Krafft sympathized with the need to optimize information sharing: “Bureaucracy moves slowly and it is difficult getting data to exchange with other systems and today there is so much capability for collecting so much data and we do what other relational databases can’t do.”
The primary focus of Objectivity, Inc is providing advanced relationship analytics in which complex, multi-dimensional correlations of numerous degrees between them, can be determined in a matter of seconds.
“Cloud computing offers an alternative to buying costly hardware or even having an IT department. Cloud computing is a distributive application that processes more data and more complex data more quickly, providing more efficient and more scalable data management solutions just by the very nature of distribution.”
But cloud computing is not just the current “hot topic” for computer connoisseurs and IT professionals. It has actual real world applicability, especially when it comes to homeland security issues.
“With the evolution of technology, the government can collect massive amounts of data, Krafft told GSN.
“But humans are still reading this data, and an analyst can only see a snapshot and can only interpret it as a human does. Objectivity’s cloud computing platform can accumulate more data, we can catch more data without throwing any of it away. Cloud computing can discover the most important details in the depth of this data, allowing users to make better decisions with it.

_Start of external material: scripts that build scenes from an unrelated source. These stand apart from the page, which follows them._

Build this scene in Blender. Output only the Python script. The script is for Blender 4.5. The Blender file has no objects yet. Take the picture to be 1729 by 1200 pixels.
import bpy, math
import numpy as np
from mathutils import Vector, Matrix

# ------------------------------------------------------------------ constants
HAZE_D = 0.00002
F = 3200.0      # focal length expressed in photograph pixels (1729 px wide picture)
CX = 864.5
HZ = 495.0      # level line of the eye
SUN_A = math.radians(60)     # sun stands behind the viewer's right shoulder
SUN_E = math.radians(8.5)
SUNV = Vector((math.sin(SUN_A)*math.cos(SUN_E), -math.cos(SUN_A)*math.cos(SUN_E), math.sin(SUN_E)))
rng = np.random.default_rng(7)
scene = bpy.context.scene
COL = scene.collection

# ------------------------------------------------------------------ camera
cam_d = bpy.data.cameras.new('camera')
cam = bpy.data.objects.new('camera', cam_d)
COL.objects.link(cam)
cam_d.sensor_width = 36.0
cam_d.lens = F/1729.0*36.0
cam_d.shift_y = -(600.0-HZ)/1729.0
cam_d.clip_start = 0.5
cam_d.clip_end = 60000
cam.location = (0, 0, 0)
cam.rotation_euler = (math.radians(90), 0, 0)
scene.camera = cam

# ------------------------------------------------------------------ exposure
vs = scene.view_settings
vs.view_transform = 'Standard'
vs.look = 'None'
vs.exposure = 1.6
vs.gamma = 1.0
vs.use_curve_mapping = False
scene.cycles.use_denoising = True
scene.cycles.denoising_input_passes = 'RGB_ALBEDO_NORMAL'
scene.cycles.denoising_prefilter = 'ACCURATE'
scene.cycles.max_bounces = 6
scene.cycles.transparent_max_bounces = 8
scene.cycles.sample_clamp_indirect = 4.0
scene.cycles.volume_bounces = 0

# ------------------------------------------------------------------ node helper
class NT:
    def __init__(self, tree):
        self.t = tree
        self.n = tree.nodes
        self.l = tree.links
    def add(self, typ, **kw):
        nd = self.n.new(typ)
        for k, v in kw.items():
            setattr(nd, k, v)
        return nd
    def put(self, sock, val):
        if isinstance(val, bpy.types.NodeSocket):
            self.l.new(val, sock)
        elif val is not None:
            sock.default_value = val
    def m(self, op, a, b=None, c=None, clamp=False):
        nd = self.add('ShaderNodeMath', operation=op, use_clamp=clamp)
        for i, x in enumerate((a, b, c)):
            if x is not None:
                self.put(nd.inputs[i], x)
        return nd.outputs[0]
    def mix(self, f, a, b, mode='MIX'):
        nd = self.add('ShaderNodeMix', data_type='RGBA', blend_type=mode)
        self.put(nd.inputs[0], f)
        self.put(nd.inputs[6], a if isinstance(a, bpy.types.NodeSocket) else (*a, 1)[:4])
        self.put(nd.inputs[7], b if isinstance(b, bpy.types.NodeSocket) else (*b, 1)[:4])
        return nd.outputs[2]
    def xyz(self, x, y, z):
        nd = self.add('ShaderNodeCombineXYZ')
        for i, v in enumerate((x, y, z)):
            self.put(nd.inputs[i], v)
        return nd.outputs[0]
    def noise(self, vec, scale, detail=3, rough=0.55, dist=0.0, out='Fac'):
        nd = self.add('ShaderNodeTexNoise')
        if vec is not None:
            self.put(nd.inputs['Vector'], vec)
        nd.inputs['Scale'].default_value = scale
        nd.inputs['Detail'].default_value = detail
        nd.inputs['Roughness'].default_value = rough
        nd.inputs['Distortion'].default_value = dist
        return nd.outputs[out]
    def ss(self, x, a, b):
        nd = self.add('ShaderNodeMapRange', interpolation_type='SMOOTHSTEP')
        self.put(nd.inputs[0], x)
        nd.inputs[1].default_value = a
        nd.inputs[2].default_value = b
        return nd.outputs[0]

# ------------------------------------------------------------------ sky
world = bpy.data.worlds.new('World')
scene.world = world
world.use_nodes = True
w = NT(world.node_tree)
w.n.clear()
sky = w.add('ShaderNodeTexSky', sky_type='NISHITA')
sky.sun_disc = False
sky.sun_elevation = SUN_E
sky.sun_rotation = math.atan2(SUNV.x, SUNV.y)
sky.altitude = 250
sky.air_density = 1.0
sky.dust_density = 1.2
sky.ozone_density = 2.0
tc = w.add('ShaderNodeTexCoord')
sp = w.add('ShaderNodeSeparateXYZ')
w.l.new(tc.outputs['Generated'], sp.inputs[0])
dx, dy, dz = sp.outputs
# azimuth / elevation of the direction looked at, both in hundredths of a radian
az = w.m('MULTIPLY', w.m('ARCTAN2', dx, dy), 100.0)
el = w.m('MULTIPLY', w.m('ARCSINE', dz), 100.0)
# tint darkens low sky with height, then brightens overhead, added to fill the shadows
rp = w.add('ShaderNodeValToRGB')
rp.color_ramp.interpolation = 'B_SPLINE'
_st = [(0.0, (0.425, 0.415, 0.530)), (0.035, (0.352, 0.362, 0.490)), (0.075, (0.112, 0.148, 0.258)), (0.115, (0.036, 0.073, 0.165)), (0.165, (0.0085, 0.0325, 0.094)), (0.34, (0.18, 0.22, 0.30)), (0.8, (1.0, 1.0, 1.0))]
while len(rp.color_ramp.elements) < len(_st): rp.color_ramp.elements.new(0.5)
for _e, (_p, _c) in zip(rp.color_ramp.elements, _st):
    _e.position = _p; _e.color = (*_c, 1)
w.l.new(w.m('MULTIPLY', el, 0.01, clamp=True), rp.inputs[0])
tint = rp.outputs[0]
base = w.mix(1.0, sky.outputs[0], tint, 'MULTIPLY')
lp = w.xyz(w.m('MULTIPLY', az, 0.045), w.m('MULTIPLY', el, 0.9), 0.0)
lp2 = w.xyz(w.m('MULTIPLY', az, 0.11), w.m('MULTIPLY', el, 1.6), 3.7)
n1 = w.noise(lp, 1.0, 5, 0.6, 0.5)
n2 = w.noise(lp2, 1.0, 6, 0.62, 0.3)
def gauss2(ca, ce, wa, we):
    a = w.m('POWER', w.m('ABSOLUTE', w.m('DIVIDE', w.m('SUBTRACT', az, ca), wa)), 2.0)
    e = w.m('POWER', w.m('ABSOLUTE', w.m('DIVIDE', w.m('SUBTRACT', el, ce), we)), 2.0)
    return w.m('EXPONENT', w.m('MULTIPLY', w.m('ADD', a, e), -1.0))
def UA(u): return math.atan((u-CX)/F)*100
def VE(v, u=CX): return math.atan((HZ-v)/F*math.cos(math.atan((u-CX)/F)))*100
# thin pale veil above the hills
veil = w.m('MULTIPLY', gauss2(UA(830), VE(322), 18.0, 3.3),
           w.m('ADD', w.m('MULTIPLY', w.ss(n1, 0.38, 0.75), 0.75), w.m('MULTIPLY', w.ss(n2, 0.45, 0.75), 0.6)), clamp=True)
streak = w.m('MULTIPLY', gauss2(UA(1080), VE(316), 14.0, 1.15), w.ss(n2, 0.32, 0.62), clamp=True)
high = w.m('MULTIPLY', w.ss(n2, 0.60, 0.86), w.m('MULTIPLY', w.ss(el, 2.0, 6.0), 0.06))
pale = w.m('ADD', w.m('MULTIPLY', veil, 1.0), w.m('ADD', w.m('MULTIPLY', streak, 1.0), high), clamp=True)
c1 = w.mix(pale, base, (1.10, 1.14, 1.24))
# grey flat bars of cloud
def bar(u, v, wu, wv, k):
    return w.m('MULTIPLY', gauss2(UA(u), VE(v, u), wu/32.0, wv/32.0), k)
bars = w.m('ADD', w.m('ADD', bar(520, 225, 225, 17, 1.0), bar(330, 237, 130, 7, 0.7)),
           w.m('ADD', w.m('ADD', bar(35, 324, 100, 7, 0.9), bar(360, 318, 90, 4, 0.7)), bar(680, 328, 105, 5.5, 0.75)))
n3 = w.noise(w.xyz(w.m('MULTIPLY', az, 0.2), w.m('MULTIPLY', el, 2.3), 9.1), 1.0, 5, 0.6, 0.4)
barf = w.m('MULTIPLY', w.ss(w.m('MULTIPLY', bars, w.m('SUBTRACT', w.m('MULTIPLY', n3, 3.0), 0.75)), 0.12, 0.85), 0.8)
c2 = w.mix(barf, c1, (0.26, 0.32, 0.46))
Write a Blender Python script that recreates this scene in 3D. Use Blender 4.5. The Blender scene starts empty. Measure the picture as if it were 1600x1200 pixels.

“So far, the government has only been capable of connecting data by a few degrees. We can do six-degrees -- kind of like Kevin Bacon -- or better in just seconds. We can tell you where the bad guy is, right now, in real-time or where he was five minutes ago which, is much better then knowing where he was two days ago.
“I like to think,” Krafft said, “We’re out there catching bad guys with our technology.”
But even the government, for whom this technology is well suited, has it skeptics. Alec Ross, who serves as the senior advisor for innovation to Secretary of State Hillary Clinton, called cloud computing, “a double-edged sword.”
“If [it] lives in the cloud, who owns that information?” he asked during an interview set to air April 24 on C-SPAN.